What you should do:
Quote all of the data below exactly, please.
[START OF Given information]
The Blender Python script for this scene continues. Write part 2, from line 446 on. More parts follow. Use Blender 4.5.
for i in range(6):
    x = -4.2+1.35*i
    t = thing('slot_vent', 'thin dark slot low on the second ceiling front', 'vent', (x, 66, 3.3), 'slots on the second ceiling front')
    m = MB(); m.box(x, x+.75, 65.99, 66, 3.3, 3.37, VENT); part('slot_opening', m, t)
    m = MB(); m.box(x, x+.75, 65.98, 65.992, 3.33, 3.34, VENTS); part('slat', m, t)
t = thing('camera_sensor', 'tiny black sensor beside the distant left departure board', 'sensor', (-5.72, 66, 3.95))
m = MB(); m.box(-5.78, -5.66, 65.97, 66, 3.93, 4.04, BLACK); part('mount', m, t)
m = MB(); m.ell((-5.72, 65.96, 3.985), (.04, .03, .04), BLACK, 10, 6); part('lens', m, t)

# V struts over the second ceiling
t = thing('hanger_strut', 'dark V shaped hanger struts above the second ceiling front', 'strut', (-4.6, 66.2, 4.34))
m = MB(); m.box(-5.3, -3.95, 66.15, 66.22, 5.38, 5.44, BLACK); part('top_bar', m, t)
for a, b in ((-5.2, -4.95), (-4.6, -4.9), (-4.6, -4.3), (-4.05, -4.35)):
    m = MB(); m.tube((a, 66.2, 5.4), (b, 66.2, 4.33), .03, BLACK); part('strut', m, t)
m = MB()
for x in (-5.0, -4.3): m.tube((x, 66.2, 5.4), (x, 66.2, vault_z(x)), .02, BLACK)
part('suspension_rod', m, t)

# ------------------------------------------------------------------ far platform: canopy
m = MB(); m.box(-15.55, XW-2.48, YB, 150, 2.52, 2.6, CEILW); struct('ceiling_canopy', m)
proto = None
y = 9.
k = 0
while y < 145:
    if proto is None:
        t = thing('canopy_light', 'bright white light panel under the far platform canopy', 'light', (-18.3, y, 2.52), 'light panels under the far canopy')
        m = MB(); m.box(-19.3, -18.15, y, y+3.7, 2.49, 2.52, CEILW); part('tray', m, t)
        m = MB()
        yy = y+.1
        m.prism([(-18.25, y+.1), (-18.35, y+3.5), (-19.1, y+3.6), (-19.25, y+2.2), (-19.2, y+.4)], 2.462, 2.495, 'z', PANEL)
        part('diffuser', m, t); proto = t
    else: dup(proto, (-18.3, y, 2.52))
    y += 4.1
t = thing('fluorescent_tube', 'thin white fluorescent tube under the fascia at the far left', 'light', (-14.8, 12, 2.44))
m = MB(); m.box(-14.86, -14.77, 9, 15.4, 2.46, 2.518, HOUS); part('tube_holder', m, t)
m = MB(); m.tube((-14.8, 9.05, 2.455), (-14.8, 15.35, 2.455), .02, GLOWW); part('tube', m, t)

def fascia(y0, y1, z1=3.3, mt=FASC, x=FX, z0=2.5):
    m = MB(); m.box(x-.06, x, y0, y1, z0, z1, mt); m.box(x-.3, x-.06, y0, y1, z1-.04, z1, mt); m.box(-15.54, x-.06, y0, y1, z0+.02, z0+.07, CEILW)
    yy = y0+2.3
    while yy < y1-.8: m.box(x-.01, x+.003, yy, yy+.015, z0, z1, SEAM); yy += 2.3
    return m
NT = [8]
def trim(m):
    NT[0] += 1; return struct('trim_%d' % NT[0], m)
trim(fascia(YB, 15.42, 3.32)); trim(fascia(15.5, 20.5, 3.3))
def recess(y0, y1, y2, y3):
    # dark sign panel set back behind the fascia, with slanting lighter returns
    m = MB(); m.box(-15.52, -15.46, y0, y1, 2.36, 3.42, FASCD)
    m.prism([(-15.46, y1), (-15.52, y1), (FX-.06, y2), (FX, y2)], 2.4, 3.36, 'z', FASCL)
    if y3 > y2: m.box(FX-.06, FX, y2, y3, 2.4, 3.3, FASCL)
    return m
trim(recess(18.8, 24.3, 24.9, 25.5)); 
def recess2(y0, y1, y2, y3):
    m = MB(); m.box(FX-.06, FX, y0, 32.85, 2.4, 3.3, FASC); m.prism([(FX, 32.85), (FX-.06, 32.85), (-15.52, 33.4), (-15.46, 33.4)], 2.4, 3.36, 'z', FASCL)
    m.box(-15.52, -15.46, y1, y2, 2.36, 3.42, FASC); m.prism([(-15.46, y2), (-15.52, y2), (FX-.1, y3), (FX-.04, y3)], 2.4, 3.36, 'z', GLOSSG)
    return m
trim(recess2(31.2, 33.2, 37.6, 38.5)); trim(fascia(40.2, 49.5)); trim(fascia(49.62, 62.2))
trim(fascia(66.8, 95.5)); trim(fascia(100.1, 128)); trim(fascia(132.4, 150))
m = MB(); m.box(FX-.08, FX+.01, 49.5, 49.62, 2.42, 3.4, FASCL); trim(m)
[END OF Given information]
Exercise solution:
The Blender Python script for this scene continues. Write part 2, from line 446 on. More parts follow. Use Blender 4.5.
for i in range(6):
    x = -4.2+1.35*i
    t = thing('slot_vent', 'thin dark slot low on the second ceiling front', 'vent', (x, 66, 3.3), 'slots on the second ceiling front')
    m = MB(); m.box(x, x+.75, 65.99, 66, 3.3, 3.37, VENT); part('slot_opening', m, t)
    m = MB(); m.box(x, x+.75, 65.98, 65.992, 3.33, 3.34, VENTS); part('slat', m, t)
t = thing('camera_sensor', 'tiny black sensor beside the distant left departure board', 'sensor', (-5.72, 66, 3.95))
m = MB(); m.box(-5.78, -5.66, 65.97, 66, 3.93, 4.04, BLACK); part('mount', m, t)
m = MB(); m.ell((-5.72, 65.96, 3.985), (.04, .03, .04), BLACK, 10, 6); part('lens', m, t)

# V struts over the second ceiling
t = thing('hanger_strut', 'dark V shaped hanger struts above the second ceiling front', 'strut', (-4.6, 66.2, 4.34))
m = MB(); m.box(-5.3, -3.95, 66.15, 66.22, 5.38, 5.44, BLACK); part('top_bar', m, t)
for a, b in ((-5.2, -4.95), (-4.6, -4.9), (-4.6, -4.3), (-4.05, -4.35)):
    m = MB(); m.tube((a, 66.2, 5.4), (b, 66.2, 4.33), .03, BLACK); part('strut', m, t)
m = MB()
for x in (-5.0, -4.3): m.tube((x, 66.2, 5.4), (x, 66.2, vault_z(x)), .02, BLACK)
part('suspension_rod', m, t)

# ------------------------------------------------------------------ far platform: canopy
m = MB(); m.box(-15.55, XW-2.48, YB, 150, 2.52, 2.6, CEILW); struct('ceiling_canopy', m)
proto = None
y = 9.
k = 0
while y < 145:
    if proto is None:
        t = thing('canopy_light', 'bright white light panel under the far platform canopy', 'light', (-18.3, y, 2.52), 'light panels under the far canopy')
        m = MB(); m.box(-19.3, -18.15, y, y+3.7, 2.49, 2.52, CEILW); part('tray', m, t)
        m = MB()
        yy = y+.1
        m.prism([(-18.25, y+.1), (-18.35, y+3.5), (-19.1, y+3.6), (-19.25, y+2.2), (-19.2, y+.4)], 2.462, 2.495, 'z', PANEL)
        part('diffuser', m, t); proto = t
    else: dup(proto, (-18.3, y, 2.52))
    y += 4.1
t = thing('fluorescent_tube', 'thin white fluorescent tube under the fascia at the far left', 'light', (-14.8, 12, 2.44))
m = MB(); m.box(-14.86, -14.77, 9, 15.4, 2.46, 2.518, HOUS); part('tube_holder', m, t)
m = MB(); m.tube((-14.8, 9.05, 2.455), (-14.8, 15.35, 2.455), .02, GLOWW); part('tube', m, t)

def fascia(y0, y1, z1=3.3, mt=FASC, x=FX, z0=2.5):
    m = MB(); m.box(x-.06, x, y0, y1, z0, z1, mt); m.box(x-.3, x-.06, y0, y1, z1-.04, z1, mt); m.box(-15.54, x-.06, y0, y1, z0+.02, z0+.07, CEILW)
    yy = y0+2.3
    while yy < y1-.8: m.box(x-.01, x+.003, yy, yy+.015, z0, z1, SEAM); yy += 2.3
    return m
NT = [8]
def trim(m):
    NT[0] += 1; return struct('trim_%d' % NT[0], m)
trim(fascia(YB, 15.42, 3.32)); trim(fascia(15.5, 20.5, 3.3))
def recess(y0, y1, y2, y3):
    # dark sign panel set back behind the fascia, with slanting lighter returns
    m = MB(); m.box(-15.52, -15.46, y0, y1, 2.36, 3.42, FASCD)
    m.prism([(-15.46, y1), (-15.52, y1), (FX-.06, y2), (FX, y2)], 2.4, 3.36, 'z', FASCL)
    if y3 > y2: m.box(FX-.06, FX, y2, y3, 2.4, 3.3, FASCL)
    return m
trim(recess(18.8, 24.3, 24.9, 25.5)); 
def recess2(y0, y1, y2, y3):
    m = MB(); m.box(FX-.06, FX, y0, 32.85, 2.4, 3.3, FASC); m.prism([(FX, 32.85), (FX-.06, 32.85), (-15.52, 33.4), (-15.46, 33.4)], 2.4, 3.36, 'z', FASCL)
    m.box(-15.52, -15.46, y1, y2, 2.36, 3.42, FASC); m.prism([(-15.46, y2), (-15.52, y2), (FX-.1, y3), (FX-.04, y3)], 2.4, 3.36, 'z', GLOSSG)
    return m
trim(recess2(31.2, 33.2, 37.6, 38.5)); trim(fascia(40.2, 49.5)); trim(fascia(49.62, 62.2))
trim(fascia(66.8, 95.5)); trim(fascia(100.1, 128)); trim(fascia(132.4, 150))
m = MB(); m.box(FX-.08, FX+.01, 49.5, 49.62, 2.42, 3.4, FASCL); trim(m)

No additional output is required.